September 12, 2013

(++++) FEARS CONQUERED


Lena’s Sleep Shop. By Anita Lobel. Knopf. $11.99.

Rico the Brave Sock Monkey. By Fiona Rempt. Illustrated by Noëlle Smit. Golden Books. $3.99.

Robots, Robots Everywhere! By Sue Fliess. Illustrated by Bob Staake. Golden Books. $3.99.

     Pick your fear and beat it here. In Anita Lobel’s utterly charming Lena’s Sleep Shop, the fear is not that of Lena but that of the sheep she counts every night as she falls asleep. Lena, you see, wants her parents to leave the curtains open because the moon is full and she wants to enjoy it. But the full moon scares the sheep, which think it is “a round monster in the window…ready for a sheep snack,” and therefore refuse to come out and do their nightly duty. Well, this is scarcely acceptable! Unable to reassure the frightened sheep, clever Lena comes up with a great solution: have them use the clothes in her closet to dress up, so the “monster” will not recognize them as sheep. Brilliant!

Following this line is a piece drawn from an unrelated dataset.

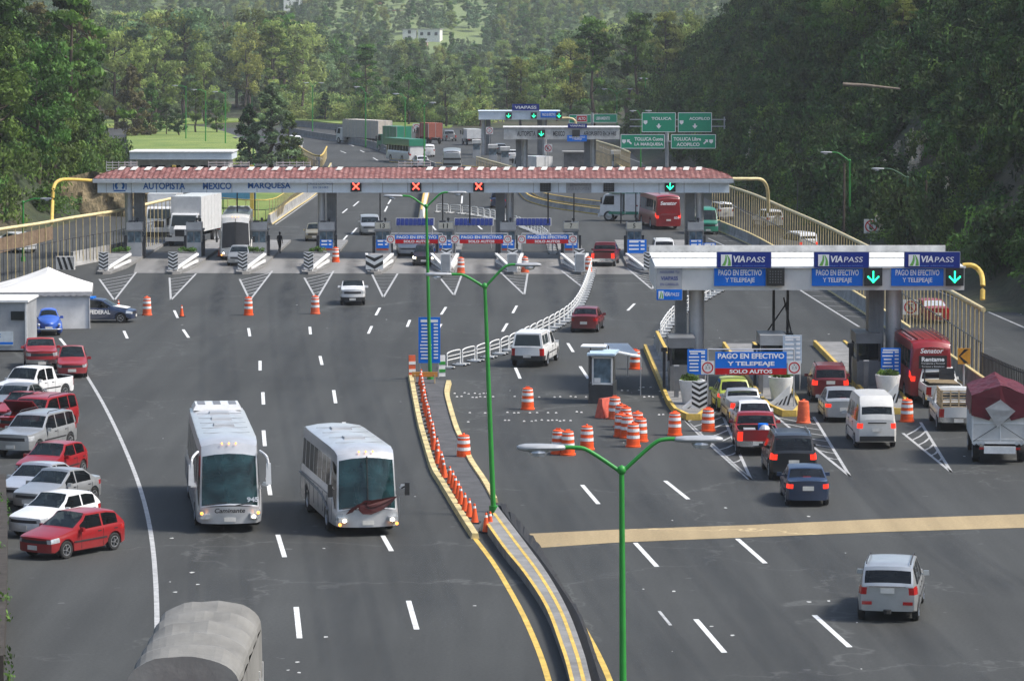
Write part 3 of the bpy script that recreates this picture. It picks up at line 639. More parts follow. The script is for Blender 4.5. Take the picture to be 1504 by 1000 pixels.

But unfortunately, ineffective, since the dressed-up sheep – although no longer scared – are so clumsy that they keep bumping into each other, and Lena cannot count them in the nice orderly line that she is used to. Oh, dear. But then, how wonderful! The moon disappears behind a cloud, Lena tells the sheep they scared the monster away, and the sheep counting can proceed apace – Lena does “not even get to twelve” before she falls asleep. And the moon, peeking out from behind the cloud, whispers a fond good night to Lena and even to the silly sheep. Lobel makes the whole story an absolutely wonderful bedtime tale, written with relish and illustrated with equal helpings of silliness and joy.

     The fear of Rico the Brave Sock Monkey is – well, nothing, at least at first. Frequent Dutch children’s-book collaborators Fiona Rempt and Noëlle Smit talk about and show the noisy factory where Rico is born: “The factory looked like a haunted house, but the little sock monkey was not afraid.” Rico is boxed and put in a truck, driven all night to a toy store, put on display by one lady and selected by another, and wrapped in tissue paper, “and still he wasn’t afraid.” Rico hears strange sounds on his first trip outdoors while awake – the illustration is particularly attractive here – and he eventually becomes the inseparable playmate of a little boy who takes him everywhere and does absolutely everything with him (baths included). Although the boy grows older and older, he keeps Rico with him until, one day, in a moment that will surely make some families think of Pixar’s Toy Story 3, the boy puts Rico in a closet, and “for the first time in his life, Rico was a bit scared. He was afraid of being alone.” And indeed, Rico stays alone “for a long, long time,” until a delightfully crafted happy ending has the boy, now all grown up, retrieving Rico from the closet “at last” and giving him to the boy’s – that is to say, the man’s – own child, proclaiming Rico “the bravest monkey in the whole world” and presenting him with “a new best friend.” Sweet and heartwarming without overdoing the treacle, Rico the Brave Sock Monkey is a lovely book to read with a young child, or for an early reader to discover on his or her own.

     Like the stories of the silly sheep and Rico the sock monkey, Robots, Robots Everywhere! is intended for ages 2-5. But this is a simpler book than the other two, not only emotionally – no fear here at all – but also in Sue Fliess’ narrative, which comes in the form of an easy-to-read, attractive poem: “Up in space, beneath the seas,/ Robots make discoveries.” And: “Working robots drill and grind./ Rescue robots seek and find.” Bob Staake’s illustrations are a big part of the fun here: he gives all the robots (as well as the humans with whom they interact) considerable personality, not to mention a very wide variety of shapes (check out the ones making doughnuts, including the robot manager with a key sticking out of his back). If anyone does still have a residual fear of robots – the very first ones, in Karel Čapek’s 1920 play R.U.R, were frightening in a Frankenstein’s-monster sort of way – this book will certainly dispel the worries, since the robots here are as helpful, talented, useful and of course amusing as anyone could wish. About the only annoyance is the lightbulb nose of the robot on the very last page, which is so bright it is keeping the two kids with whom it shares a room awake (while the robot itself sleeps peacefully). This is one of those purely-for-fun books with bright writing, bright color and the occasional brightly shining robot nose – a winning combination.